* COLLECTED DATA *
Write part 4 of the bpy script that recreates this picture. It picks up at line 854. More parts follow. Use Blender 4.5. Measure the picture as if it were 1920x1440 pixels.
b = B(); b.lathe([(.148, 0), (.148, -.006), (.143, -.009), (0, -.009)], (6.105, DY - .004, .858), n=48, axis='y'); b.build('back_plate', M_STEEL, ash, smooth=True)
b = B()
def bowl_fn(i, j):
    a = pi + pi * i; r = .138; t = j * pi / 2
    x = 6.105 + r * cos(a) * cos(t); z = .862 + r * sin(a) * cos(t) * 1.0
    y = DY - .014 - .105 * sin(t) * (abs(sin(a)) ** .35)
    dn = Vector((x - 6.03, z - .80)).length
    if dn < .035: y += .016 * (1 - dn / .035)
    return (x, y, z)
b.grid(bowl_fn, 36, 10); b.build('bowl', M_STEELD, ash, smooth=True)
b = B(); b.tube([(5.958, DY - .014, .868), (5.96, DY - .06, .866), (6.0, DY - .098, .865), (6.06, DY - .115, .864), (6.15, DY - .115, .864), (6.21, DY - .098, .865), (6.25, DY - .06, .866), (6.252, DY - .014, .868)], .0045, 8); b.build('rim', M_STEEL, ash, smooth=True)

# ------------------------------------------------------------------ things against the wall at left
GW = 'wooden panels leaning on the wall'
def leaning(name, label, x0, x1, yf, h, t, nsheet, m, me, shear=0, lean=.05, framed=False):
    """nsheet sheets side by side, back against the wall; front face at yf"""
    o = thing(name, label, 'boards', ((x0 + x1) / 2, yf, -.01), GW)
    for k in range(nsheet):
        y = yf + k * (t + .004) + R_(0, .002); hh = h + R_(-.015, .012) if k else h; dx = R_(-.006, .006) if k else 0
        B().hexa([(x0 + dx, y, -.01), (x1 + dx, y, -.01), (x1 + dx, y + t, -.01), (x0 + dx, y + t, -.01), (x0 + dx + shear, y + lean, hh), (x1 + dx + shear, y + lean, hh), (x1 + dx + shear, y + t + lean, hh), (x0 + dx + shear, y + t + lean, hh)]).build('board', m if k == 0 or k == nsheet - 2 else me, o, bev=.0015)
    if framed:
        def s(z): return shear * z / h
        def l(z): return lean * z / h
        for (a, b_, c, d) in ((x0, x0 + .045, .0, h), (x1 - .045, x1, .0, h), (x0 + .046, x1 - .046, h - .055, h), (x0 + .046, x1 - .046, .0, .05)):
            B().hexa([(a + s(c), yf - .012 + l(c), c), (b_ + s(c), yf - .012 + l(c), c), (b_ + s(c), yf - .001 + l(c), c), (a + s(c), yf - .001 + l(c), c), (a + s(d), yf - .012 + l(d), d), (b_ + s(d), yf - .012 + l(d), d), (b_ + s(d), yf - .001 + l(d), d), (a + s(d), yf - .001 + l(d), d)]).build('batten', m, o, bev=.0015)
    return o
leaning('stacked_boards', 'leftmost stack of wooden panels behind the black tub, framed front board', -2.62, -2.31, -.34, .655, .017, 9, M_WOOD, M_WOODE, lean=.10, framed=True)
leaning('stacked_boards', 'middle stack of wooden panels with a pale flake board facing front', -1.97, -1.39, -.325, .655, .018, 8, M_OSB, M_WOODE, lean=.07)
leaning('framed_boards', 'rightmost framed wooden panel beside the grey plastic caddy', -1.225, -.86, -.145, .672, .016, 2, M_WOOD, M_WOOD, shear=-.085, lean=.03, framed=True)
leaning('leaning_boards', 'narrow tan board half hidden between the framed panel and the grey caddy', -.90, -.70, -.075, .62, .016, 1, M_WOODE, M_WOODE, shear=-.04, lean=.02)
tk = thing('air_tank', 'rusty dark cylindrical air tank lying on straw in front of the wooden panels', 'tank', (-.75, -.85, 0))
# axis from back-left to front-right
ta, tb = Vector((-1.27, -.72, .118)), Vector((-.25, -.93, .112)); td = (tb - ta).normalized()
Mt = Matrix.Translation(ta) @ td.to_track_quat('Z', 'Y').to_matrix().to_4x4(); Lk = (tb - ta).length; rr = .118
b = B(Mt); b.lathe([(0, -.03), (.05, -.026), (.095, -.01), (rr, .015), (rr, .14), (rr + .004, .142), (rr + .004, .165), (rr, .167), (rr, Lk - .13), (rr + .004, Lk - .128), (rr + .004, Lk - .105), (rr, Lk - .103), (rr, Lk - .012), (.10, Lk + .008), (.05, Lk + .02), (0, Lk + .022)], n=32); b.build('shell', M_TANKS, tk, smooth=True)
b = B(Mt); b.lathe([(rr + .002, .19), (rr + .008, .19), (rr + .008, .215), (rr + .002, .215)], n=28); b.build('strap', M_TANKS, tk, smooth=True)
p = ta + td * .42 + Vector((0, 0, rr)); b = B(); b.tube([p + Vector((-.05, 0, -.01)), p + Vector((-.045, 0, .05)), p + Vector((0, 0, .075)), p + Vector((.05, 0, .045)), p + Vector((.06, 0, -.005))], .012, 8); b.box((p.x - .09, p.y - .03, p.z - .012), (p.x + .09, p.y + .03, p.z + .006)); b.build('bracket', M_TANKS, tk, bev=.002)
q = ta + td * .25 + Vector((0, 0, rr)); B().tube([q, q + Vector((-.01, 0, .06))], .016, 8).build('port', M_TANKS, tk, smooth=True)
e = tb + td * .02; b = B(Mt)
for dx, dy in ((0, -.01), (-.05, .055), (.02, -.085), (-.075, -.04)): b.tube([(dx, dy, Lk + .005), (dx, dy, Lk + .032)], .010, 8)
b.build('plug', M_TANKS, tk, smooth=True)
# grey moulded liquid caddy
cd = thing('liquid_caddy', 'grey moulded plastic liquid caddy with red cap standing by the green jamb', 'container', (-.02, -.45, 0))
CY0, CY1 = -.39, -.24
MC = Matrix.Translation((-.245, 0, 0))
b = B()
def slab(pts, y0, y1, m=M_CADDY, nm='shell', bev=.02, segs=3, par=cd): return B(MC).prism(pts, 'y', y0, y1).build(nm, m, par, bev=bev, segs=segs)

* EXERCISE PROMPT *
Faithfully transcribe the whole of the data.

* EXERCISE RESULT *
Write part 4 of the bpy script that recreates this picture. It picks up at line 854. More parts follow. Use Blender 4.5. Measure the picture as if it were 1920x1440 pixels.
b = B(); b.lathe([(.148, 0), (.148, -.006), (.143, -.009), (0, -.009)], (6.105, DY - .004, .858), n=48, axis='y'); b.build('back_plate', M_STEEL, ash, smooth=True)
b = B()
def bowl_fn(i, j):
    a = pi + pi * i; r = .138; t = j * pi / 2
    x = 6.105 + r * cos(a) * cos(t); z = .862 + r * sin(a) * cos(t) * 1.0
    y = DY - .014 - .105 * sin(t) * (abs(sin(a)) ** .35)
    dn = Vector((x - 6.03, z - .80)).length
    if dn < .035: y += .016 * (1 - dn / .035)
    return (x, y, z)
b.grid(bowl_fn, 36, 10); b.build('bowl', M_STEELD, ash, smooth=True)
b = B(); b.tube([(5.958, DY - .014, .868), (5.96, DY - .06, .866), (6.0, DY - .098, .865), (6.06, DY - .115, .864), (6.15, DY - .115, .864), (6.21, DY - .098, .865), (6.25, DY - .06, .866), (6.252, DY - .014, .868)], .0045, 8); b.build('rim', M_STEEL, ash, smooth=True)

# ------------------------------------------------------------------ things against the wall at left
GW = 'wooden panels leaning on the wall'
def leaning(name, label, x0, x1, yf, h, t, nsheet, m, me, shear=0, lean=.05, framed=False):
    """nsheet sheets side by side, back against the wall; front face at yf"""
    o = thing(name, label, 'boards', ((x0 + x1) / 2, yf, -.01), GW)
    for k in range(nsheet):
        y = yf + k * (t + .004) + R_(0, .002); hh = h + R_(-.015, .012) if k else h; dx = R_(-.006, .006) if k else 0
        B().hexa([(x0 + dx, y, -.01), (x1 + dx, y, -.01), (x1 + dx, y + t, -.01), (x0 + dx, y + t, -.01), (x0 + dx + shear, y + lean, hh), (x1 + dx + shear, y + lean, hh), (x1 + dx + shear, y + t + lean, hh), (x0 + dx + shear, y + t + lean, hh)]).build('board', m if k == 0 or k == nsheet - 2 else me, o, bev=.0015)
    if framed:
        def s(z): return shear * z / h
        def l(z): return lean * z / h
        for (a, b_, c, d) in ((x0, x0 + .045, .0, h), (x1 - .045, x1, .0, h), (x0 + .046, x1 - .046, h - .055, h), (x0 + .046, x1 - .046, .0, .05)):
            B().hexa([(a + s(c), yf - .012 + l(c), c), (b_ + s(c), yf - .012 + l(c), c), (b_ + s(c), yf - .001 + l(c), c), (a + s(c), yf - .001 + l(c), c), (a + s(d), yf - .012 + l(d), d), (b_ + s(d), yf - .012 + l(d), d), (b_ + s(d), yf - .001 + l(d), d), (a + s(d), yf - .001 + l(d), d)]).build('batten', m, o, bev=.0015)
    return o
leaning('stacked_boards', 'leftmost stack of wooden panels behind the black tub, framed front board', -2.62, -2.31, -.34, .655, .017, 9, M_WOOD, M_WOODE, lean=.10, framed=True)
leaning('stacked_boards', 'middle stack of wooden panels with a pale flake board facing front', -1.97, -1.39, -.325, .655, .018, 8, M_OSB, M_WOODE, lean=.07)
leaning('framed_boards', 'rightmost framed wooden panel beside the grey plastic caddy', -1.225, -.86, -.145, .672, .016, 2, M_WOOD, M_WOOD, shear=-.085, lean=.03, framed=True)
leaning('leaning_boards', 'narrow tan board half hidden between the framed panel and the grey caddy', -.90, -.70, -.075, .62, .016, 1, M_WOODE, M_WOODE, shear=-.04, lean=.02)
tk = thing('air_tank', 'rusty dark cylindrical air tank lying on straw in front of the wooden panels', 'tank', (-.75, -.85, 0))
# axis from back-left to front-right
ta, tb = Vector((-1.27, -.72, .118)), Vector((-.25, -.93, .112)); td = (tb - ta).normalized()
Mt = Matrix.Translation(ta) @ td.to_track_quat('Z', 'Y').to_matrix().to_4x4(); Lk = (tb - ta).length; rr = .118
b = B(Mt); b.lathe([(0, -.03), (.05, -.026), (.095, -.01), (rr, .015), (rr, .14), (rr + .004, .142), (rr + .004, .165), (rr, .167), (rr, Lk - .13), (rr + .004, Lk - .128), (rr + .004, Lk - .105), (rr, Lk - .103), (rr, Lk - .012), (.10, Lk + .008), (.05, Lk + .02), (0, Lk + .022)], n=32); b.build('shell', M_TANKS, tk, smooth=True)
b = B(Mt); b.lathe([(rr + .002, .19), (rr + .008, .19), (rr + .008, .215), (rr + .002, .215)], n=28); b.build('strap', M_TANKS, tk, smooth=True)
p = ta + td * .42 + Vector((0, 0, rr)); b = B(); b.tube([p + Vector((-.05, 0, -.01)), p + Vector((-.045, 0, .05)), p + Vector((0, 0, .075)), p + Vector((.05, 0, .045)), p + Vector((.06, 0, -.005))], .012, 8); b.box((p.x - .09, p.y - .03, p.z - .012), (p.x + .09, p.y + .03, p.z + .006)); b.build('bracket', M_TANKS, tk, bev=.002)
q = ta + td * .25 + Vector((0, 0, rr)); B().tube([q, q + Vector((-.01, 0, .06))], .016, 8).build('port', M_TANKS, tk, smooth=True)
e = tb + td * .02; b = B(Mt)
for dx, dy in ((0, -.01), (-.05, .055), (.02, -.085), (-.075, -.04)): b.tube([(dx, dy, Lk + .005), (dx, dy, Lk + .032)], .010, 8)
b.build('plug', M_TANKS, tk, smooth=True)
# grey moulded liquid caddy
cd = thing('liquid_caddy', 'grey moulded plastic liquid caddy with red cap standing by the green jamb', 'container', (-.02, -.45, 0))
CY0, CY1 = -.39, -.24
MC = Matrix.Translation((-.245, 0, 0))
b = B()
def slab(pts, y0, y1, m=M_CADDY, nm='shell', bev=.02, segs=3, par=cd): return B(MC).prism(pts, 'y', y0, y1).build(nm, m, par, bev=bev, segs=segs)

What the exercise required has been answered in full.